Al igual que en las religiones, también existen reformistas en el credo constitucional. Últimamente se les escucha alzar un poco la voz. Pero tampoco demasiado, no vayan a ser también ellos estigmatizados. De ahí que se limiten a sugerir algunos cambios o retoques puntuales en las sagradas escrituras constitucionales, pero sin aclarar la forma cómo llevarlos a cabo y sin cuestionar en ningún momento la autoridad divina del texto. Serían poco menos que blasfemos si permitiesen un proceso constituyente o una revisión total de la constitución que abriera paso a un nuevo sistema o, cuanto menos, que diera la palabra al pueblo. Son tratados con condescendencia y comprensión desde el propio régimen, la que merecen al ser buenos creyentes, tan solo equivocados. Por eso son sermoneados, pero al final perdonados.

Y como toda fiesta que se precie en España, la celebración constitucional bien merece una procesión. En este caso, la que se realiza con pompa y boato en la Carrera de San Jerónimo, sede del Congreso de los Diputados, y a la que acuden con sus mejores galas las más altas instituciones del régimen. Mientras, más de cinco millones de personas desempleadas les contemplan. Junto a ellos se encuentran las víctimas de los desahucios, las familias que viven bajo el umbral de la pobreza y los amigos de los jóvenes exiliados, entre otros.

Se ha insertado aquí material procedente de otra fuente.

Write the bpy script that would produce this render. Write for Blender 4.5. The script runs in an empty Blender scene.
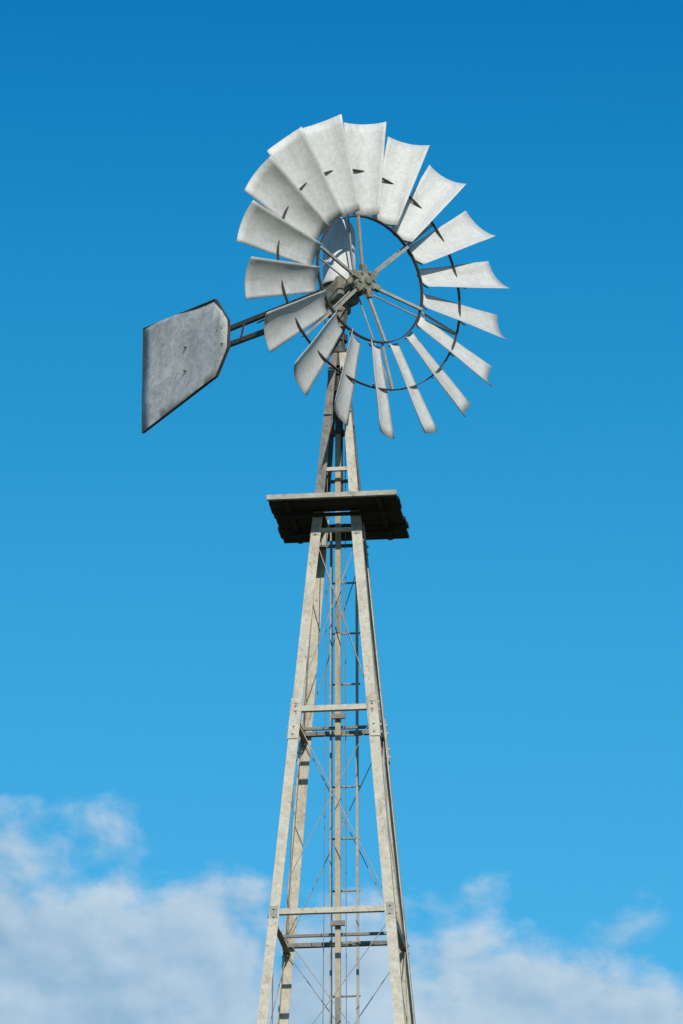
import bpy, bmesh, math, random
from mathutils import Vector, Matrix
random.seed(7)
sc = bpy.context.scene
rad = math.radians

# ------------------------------------------------------------------ helpers
def new_obj(name, bm, mat=None, smooth=False, parent=None, recalc=True):
    if recalc:
        bmesh.ops.recalc_face_normals(bm, faces=bm.faces)
    me = bpy.data.meshes.new(name)
    bm.to_mesh(me); bm.free()
    if smooth:
        for p in me.polygons: p.use_smooth = True
    ob = bpy.data.objects.new(name, me)
    sc.collection.objects.link(ob)
    if mat: me.materials.append(mat)
    if parent: ob.parent = parent
    return ob

def frame(p0, p1, up=None):
    z = (p1 - p0).normalized()
    u = up or Vector((0, 0, 1))
    if abs(z.dot(u)) > 0.98: u = Vector((0, 1, 0))
    x = u.cross(z).normalized()
    y = z.cross(x).normalized()
    return x, y, z

def extrude_profile(bm, p0, p1, d1, d2, prof, prof1=None):
    prof1 = prof1 or prof
    a = [bm.verts.new(p0 + d1*u + d2*v) for u, v in prof]
    b = [bm.verts.new(p1 + d1*u + d2*v) for u, v in prof1]
    n = len(a)
    for i in range(n):
        bm.faces.new((a[i], a[(i+1) % n], b[(i+1) % n], b[i]))
    bm.faces.new(a[::-1]); bm.faces.new(b)

def rod(bm, p0, p1, r, r1=None, seg=10):
    p0, p1 = Vector(p0), Vector(p1)
    x, y, z = frame(p0, p1)
    c = [(math.cos(2*math.pi*i/seg), math.sin(2*math.pi*i/seg)) for i in range(seg)]
    r1 = r if r1 is None else r1
    extrude_profile(bm, p0, p1, x, y, [(r*a, r*b) for a, b in c], [(r1*a, r1*b) for a, b in c])

def bar(bm, p0, p1, w, h, up=None):
    p0, p1 = Vector(p0), Vector(p1)
    x, y, z = frame(p0, p1, up)
    extrude_profile(bm, p0, p1, x, y, [(-w/2, -h/2), (w/2, -h/2), (w/2, h/2), (-w/2, h/2)])

def angle(bm, p0, p1, d1, d2, w, t, w2=None, wtop=None):
    w2 = w2 or w
    pr = lambda w, w2: [(0, 0), (w, 0), (w, t), (t, t), (t, w2), (0, w2)]
    extrude_profile(bm, Vector(p0), Vector(p1), Vector(d1), Vector(d2), pr(w, w2), pr(wtop, wtop) if wtop else None)

def ring(bm, c, R, ax1, ax2, w, h, seg=96):
    ax3 = ax1.cross(ax2)
    vs = []
    for i in range(seg):
        a = 2*math.pi*i/seg
        d = ax1*math.cos(a) + ax2*math.sin(a)
        vs.append([bm.verts.new(c + d*(R+dr) + ax3*da) for dr, da in
                   ((-w/2, -h/2), (w/2, -h/2), (w/2, h/2), (-w/2, h/2))])
    for i in range(seg):
        A, B = vs[i], vs[(i+1) % seg]
        for k in range(4):
            bm.faces.new((A[k], A[(k+1) % 4], B[(k+1) % 4], B[k]))

def lathe(bm, c, prof, seg=32, ax=Vector((0, 0, 1)), x=Vector((1, 0, 0))):
    y = ax.cross(x)
    rings = []
    for r, h in prof:
        if r < 1e-5:
            rings.append([bm.verts.new(c + ax*h)])
        else:
            rings.append([bm.verts.new(c + ax*h + (x*math.cos(2*math.pi*i/seg) + y*math.sin(2*math.pi*i/seg))*r) for i in range(seg)])
    for A, B in zip(rings, rings[1:]):
        for i in range(seg):
            j = (i+1) % seg
            if len(A) == 1 and len(B) == 1: continue
            if len(A) == 1: bm.faces.new((A[0], B[i], B[j]))
            elif len(B) == 1: bm.faces.new((A[i], A[j], B[0]))
            else: bm.faces.new((A[i], A[j], B[j], B[i]))

# ------------------------------------------------------------------ materials
def galv(name, c0, c1, metallic=0.25, rough=0.5, spangle=45, sp_amt=0.35, stain=(0.22, 0.17, 0.12), stain_amt=0.35,
         stain_scale=5.0, streak=(1, 1, 1), bump=0.15, rnd=True, mott=1.5, speck=0.0, base_scale=7.0, stain_lo=0.52):
    m = bpy.data.materials.new(name); m.use_nodes = True
    nt = m.node_tree; N = nt.nodes; L = nt.links
    b = N['Principled BSDF']
    tc = N.new('ShaderNodeTexCoord')
    add = N.new('ShaderNodeVectorMath'); add.operation = 'ADD'
    L.new(tc.outputs['Object'], add.inputs[0])
    oi = N.new('ShaderNodeObjectInfo')
    ml = N.new('ShaderNodeMath'); ml.operation = 'MULTIPLY'; ml.inputs[1].default_value = 37.0
    L.new(oi.outputs['Random'], ml.inputs[0]); L.new(ml.outputs[0], add.inputs[1])
    vor = N.new('ShaderNodeTexVoronoi'); vor.inputs['Scale'].default_value = spangle
    L.new(add.outputs[0], vor.inputs['Vector'])
    sep = N.new('ShaderNodeSeparateColor'); L.new(vor.outputs['Color'], sep.inputs[0])
    n1 = N.new('ShaderNodeTexNoise'); n1.inputs['Scale'].default_value = base_scale; n1.inputs['Detail'].default_value = 9
    n1.inputs['Roughness'].default_value = 0.7
    L.new(add.outputs[0], n1.inputs['Vector'])
    mixf = N.new('ShaderNodeMath'); mixf.operation = 'MULTIPLY_ADD'; mixf.inputs[1].default_value = sp_amt
    L.new(sep.outputs[0], mixf.inputs[0])
    m2 = N.new('ShaderNodeMath'); m2.operation = 'MULTIPLY_ADD'; m2.inputs[1].default_value = mott
    m2.inputs[2].default_value = 0.5 - mott*0.5 - sp_amt*0.5
    L.new(n1.outputs['Fac'], m2.inputs[0]); L.new(m2.outputs[0], mixf.inputs[2])
    mc = N.new('ShaderNodeMix'); mc.data_type = 'RGBA'
    mc.inputs[6].default_value = (*c0, 1); mc.inputs[7].default_value = (*c1, 1)
    L.new(mixf.outputs[0], mc.inputs[0])
    mp = N.new('ShaderNodeMapping'); mp.inputs['Scale'].default_value = streak
    L.new(add.outputs[0], mp.inputs['Vector'])
    n2 = N.new('ShaderNodeTexNoise'); n2.inputs['Scale'].default_value = stain_scale
    n2.inputs['Detail'].default_value = 10; n2.inputs['Roughness'].default_value = 0.72
    L.new(mp.outputs[0], n2.inputs['Vector'])
    cr = N.new('ShaderNodeMapRange'); cr.inputs[1].default_value = stain_lo; cr.inputs[2].default_value = stain_lo+0.2
    cr.inputs[3].default_value = 0; cr.inputs[4].default_value = stain_amt
    L.new(n2.outputs['Fac'], cr.inputs[0])
    ms = N.new('ShaderNodeMix'); ms.data_type = 'RGBA'; ms.inputs[7].default_value = (*stain, 1)
    L.new(mc.outputs[2], ms.inputs[6]); L.new(cr.outputs[0], ms.inputs[0])
    col = ms.outputs[2]
    if speck > 0:
        n3 = N.new('ShaderNodeTexNoise'); n3.inputs['Scale'].default_value = 38; n3.inputs['Detail'].default_value = 3
        L.new(add.outputs[0], n3.inputs['Vector'])
        c3 = N.new('ShaderNodeMapRange'); c3.inputs[1].default_value = 0.60; c3.inputs[2].default_value = 0.72
        c3.inputs[3].default_value = 0; c3.inputs[4].default_value = speck
        L.new(n3.outputs['Fac'], c3.inputs[0])
        m3 = N.new('ShaderNodeMix'); m3.data_type = 'RGBA'; m3.inputs[7].default_value = (*[x*0.6 for x in stain], 1)
        L.new(col, m3.inputs[6]); L.new(c3.outputs[0], m3.inputs[0]); col = m3.outputs[2]
    hv = N.new('ShaderNodeHueSaturation')
    rv = N.new('ShaderNodeMath'); rv.operation = 'MULTIPLY_ADD'; rv.inputs[1].default_value = 0.14; rv.inputs[2].default_value = 0.93
    L.new(oi.outputs['Random'], rv.inputs[0])
    if rnd: L.new(rv.outputs[0], hv.inputs['Value'])
    L.new(col, hv.inputs['Color'])
    L.new(hv.outputs[0], b.inputs['Base Color'])
    b.inputs['Metallic'].default_value = metallic
    rr = N.new('ShaderNodeMath'); rr.operation = 'MULTIPLY_ADD'; rr.inputs[1].default_value = 0.25; rr.inputs[2].default_value = rough-0.1
    L.new(n1.outputs['Fac'], rr.inputs[0]); L.new(rr.outputs[0], b.inputs['Roughness'])
    bp = N.new('ShaderNodeBump'); bp.inputs['Strength'].default_value = bump; bp.inputs['Distance'].default_value = 0.01
    L.new(n1.outputs['Fac'], bp.inputs['Height']); L.new(bp.outputs[0], b.inputs['Normal'])
    return m

M_blade = galv('galvanised_blade', (0.48, 0.48, 0.46), (0.72, 0.715, 0.685), metallic=0.06, streak=(2.2, 2.2, 0.4), stain_amt=0.42,
               stain=(0.31, 0.27, 0.20), rough=0.62, mott=1.1, sp_amt=0.3, speck=0.15, base_scale=9, bump=0.08)
M_vane = galv('galvanised_vane', (0.30, 0.31, 0.30), (0.66, 0.67, 0.65), metallic=0.1, stain=(0.17, 0.155, 0.13), stain_amt=0.6, stain_scale=2.6,
              streak=(1, 1, 0.7), rough=0.6, rnd=False, mott=1.5, speck=0.4, base_scale=8, stain_lo=0.50, bump=0.1)
M_steel = galv('galvanised_angle', (0.36, 0.33, 0.26), (0.64, 0.595, 0.495), metallic=0.08, stain=(0.20, 0.135, 0.08), stain_amt=0.75, stain_scale=7,
               streak=(1, 1, 0.45), rough=0.6, rnd=False, mott=1.8, sp_amt=0.3, speck=0.5, base_scale=12)
M_rod = galv('weathered_rod', (0.13, 0.12, 0.105), (0.26, 0.25, 0.22), stain=(0.12, 0.07, 0.04), stain_amt=0.6, rough=0.6, rnd=False)
M_tie = galv('tie_rod_steel', (0.24, 0.23, 0.20), (0.42, 0.41, 0.37), metallic=0.1, stain=(0.12, 0.07, 0.04), stain_amt=0.6, rough=0.6, rnd=False)
M_dark = galv('dark_iron', (0.045, 0.043, 0.04), (0.10, 0.095, 0.085), stain=(0.09, 0.05, 0.03), stain_amt=0.6, rough=0.6, rnd=False)
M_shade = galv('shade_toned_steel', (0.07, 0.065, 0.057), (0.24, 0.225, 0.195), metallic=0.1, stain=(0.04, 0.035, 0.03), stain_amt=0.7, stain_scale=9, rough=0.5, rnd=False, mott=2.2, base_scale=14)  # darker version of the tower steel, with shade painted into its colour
M_cast = galv('cast_hub', (0.12, 0.12, 0.09), (0.30, 0.29, 0.22), metallic=0.1, stain=(0.04, 0.035, 0.025), stain_amt=0.8, stain_scale=14, rough=0.65, rnd=False, mott=2.2, base_scale=16)
M_wood = galv('weathered_wood', (0.32, 0.26, 0.17), (0.55, 0.46, 0.32), metallic=0, stain=(0.15, 0.11, 0.07), stain_amt=0.6, streak=(4, 4, .4), rough=0.85, rnd=False)
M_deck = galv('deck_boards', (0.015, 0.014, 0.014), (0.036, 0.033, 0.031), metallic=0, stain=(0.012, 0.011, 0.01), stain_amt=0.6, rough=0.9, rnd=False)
M_trim = galv('weathered_trim', (0.26, 0.24, 0.20), (0.50, 0.47, 0.40), metallic=0.05, stain=(0.10, 0.08, 0.06), stain_amt=0.8, stain_scale=9, rough=0.7, rnd=False, mott=2.0, base_scale=14)
M_conc = galv('concrete', (0.25, 0.24, 0.22), (0.4, 0.39, 0.36), metallic=0, rough=0.9, rnd=False)

# ------------------------------------------------------------------ windmill
mill = bpy.data.objects.new('windmill', None); sc.collection.objects.link(mill)
mill.empty_display_size = 2

B = -rad(6.5)
RX = Vector((math.cos(B), math.sin(B), 0)); RY = Vector((-math.sin(B), math.cos(B), 0)); UZ = Vector((0, 0, 1))
def T(x, y, z): return RX*x + RY*y + UZ*z
def side(z): return 1.04 - 0.176*(z - 12.35)
ZTOP = 17.60
LEVELS = [0.9, 3.1, 5.15, 7.0, 8.65, 10.15, 11.6, 13.10, 14.68, 16.12]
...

Pero no están solos. Al otro de la calle, viendo pasar la procesión constitucional de banderas, textos sagrados y autoridades, están los cortesanos, la casta, los corruptos y los usuarios de la puerta giratoria. Todos estos tienen, sin duda alguna, muchos motivos para unirse a la fiesta constitucional. Para allá van.

PD.- Mañana martes ningún organismo oficial del Estado español recordará que un 9 de diciembre se aprobó en las Cortes la Constitución democrática y republicana de 1931.